Bhatara Ismaya mematuhi perintah Hyang Wenang yaitu tidak akan menempatkan diri dalam visi yogi-yogi India, itulah sebabnya dalam Ramayana dan Mahabarata versi India figure Semar tidak ada.
Apa hubungannya Bhatara Ismaya dengan Hyang Manikmaya / Shiwa? Bhatara Ismaya adalah kesadaran kosmis-dinamis, maka dalam pelaksanaannya gerak dari kosmis-dinamis meliputi:
Pertumbuhan / Brih / Brahma / yang berpusat di simpul Brahma Granthi (di tengah selangkangan) yang oleh R.Ng.Ronggowarsito di bahasakan Arab dengan istilah “Baital Mukhadar”
Pemelihara / Vishi (Wisnu) yang serba meliputi dan berpusat di simpul Vishnu (hati)/ Vishnu Granthi yang di bahasakan Arab menjadi Baital Muharam
Pemulihan kembali (Shiv) / Shiva berpusat di Simpul Shiva / di mata ketiga ditengah, ditengah kening dengan kedalaman 1,5 inchi, di bahasakan arab oleh R.Ng.Ronggowarsito menjadi Bital Ma’mur

Doktrin Tri Murti bersumber pada Bhagawan Vyasa (Abiyasa), yaitu Non-Arya keturunan Bharata yang sempurna hidupnya karena beliau telah mencapai Cirajiwi / Murca / lenyap, akan tetapi tidak pernah menemui para Yogi dalam visinya Yogi India.
Sebenarnya tidaklah sulit menemui beliau dalam visi, terutama bagi mereka yang mau bersusah payah untuk mendaki puncak Gunung Sapta Arga (Gunung Semeru).

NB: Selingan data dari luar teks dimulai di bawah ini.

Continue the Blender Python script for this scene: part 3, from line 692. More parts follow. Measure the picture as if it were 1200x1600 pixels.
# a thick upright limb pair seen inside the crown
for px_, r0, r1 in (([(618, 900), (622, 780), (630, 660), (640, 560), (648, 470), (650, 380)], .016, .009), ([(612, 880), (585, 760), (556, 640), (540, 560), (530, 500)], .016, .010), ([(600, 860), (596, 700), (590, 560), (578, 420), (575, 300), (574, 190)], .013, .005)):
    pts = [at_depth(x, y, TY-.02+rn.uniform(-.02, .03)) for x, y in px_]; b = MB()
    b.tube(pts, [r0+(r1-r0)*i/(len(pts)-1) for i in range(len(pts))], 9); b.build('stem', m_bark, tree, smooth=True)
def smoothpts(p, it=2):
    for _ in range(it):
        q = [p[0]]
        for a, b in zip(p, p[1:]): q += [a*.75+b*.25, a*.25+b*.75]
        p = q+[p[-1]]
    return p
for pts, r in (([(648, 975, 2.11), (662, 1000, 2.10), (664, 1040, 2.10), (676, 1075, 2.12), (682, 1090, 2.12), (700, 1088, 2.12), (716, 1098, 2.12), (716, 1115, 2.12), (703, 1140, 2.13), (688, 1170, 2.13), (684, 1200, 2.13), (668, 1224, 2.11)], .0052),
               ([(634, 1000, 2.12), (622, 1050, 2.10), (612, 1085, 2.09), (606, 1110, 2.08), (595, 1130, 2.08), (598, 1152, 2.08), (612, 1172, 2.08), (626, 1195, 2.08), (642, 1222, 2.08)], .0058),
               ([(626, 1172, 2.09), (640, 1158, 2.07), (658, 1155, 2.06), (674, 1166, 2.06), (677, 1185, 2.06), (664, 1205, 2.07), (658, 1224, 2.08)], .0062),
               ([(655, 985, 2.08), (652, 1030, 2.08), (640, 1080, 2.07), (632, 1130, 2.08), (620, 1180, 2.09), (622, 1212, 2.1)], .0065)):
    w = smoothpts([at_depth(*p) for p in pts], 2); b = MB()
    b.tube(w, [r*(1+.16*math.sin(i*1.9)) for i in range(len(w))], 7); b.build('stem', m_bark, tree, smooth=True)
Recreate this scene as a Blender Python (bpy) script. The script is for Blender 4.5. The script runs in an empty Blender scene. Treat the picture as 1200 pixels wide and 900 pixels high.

Bhagawan Abiyasa adalah guru yang berfungsi sebagai pembuka Pratyaksa Vidya yaitu pengetahuan langsung tanpa Indra dan Ratio.

Kembali pada tokoh Semar, maka ada petunjuk dalam serat Raja Pati Grendala yang menyebutkan dua tokoh Nusantara / Langka Dhvipa / Salmali Dhwipa / Lemuria / Indonesia itu Bathara Semar dan Sang Hyang Wamana. Kedua nama tersebut adalah sama, karena nama dari leluhurnya Orang asli Nusantara yang merupakan Avatara ke-5 Dewa Wisnu dalam wujud manusia kerdil dari lembah Bhagawan Soma / Sala adalah leluhur / Pitri Bangsa Nusantara dan Agama Triwikrama yaitu Agama asli berkembang melalui melalui proses heriditi kurang-lebih 2 juta tahun SM.
Jadi dengan demikian terjawab sudah bahwa Semar itu adalah Cikal Bakal Bangsa Nusantara yang merupakan bibit kawitan manusia Nusantara asli yang selalu menghormati leluhur.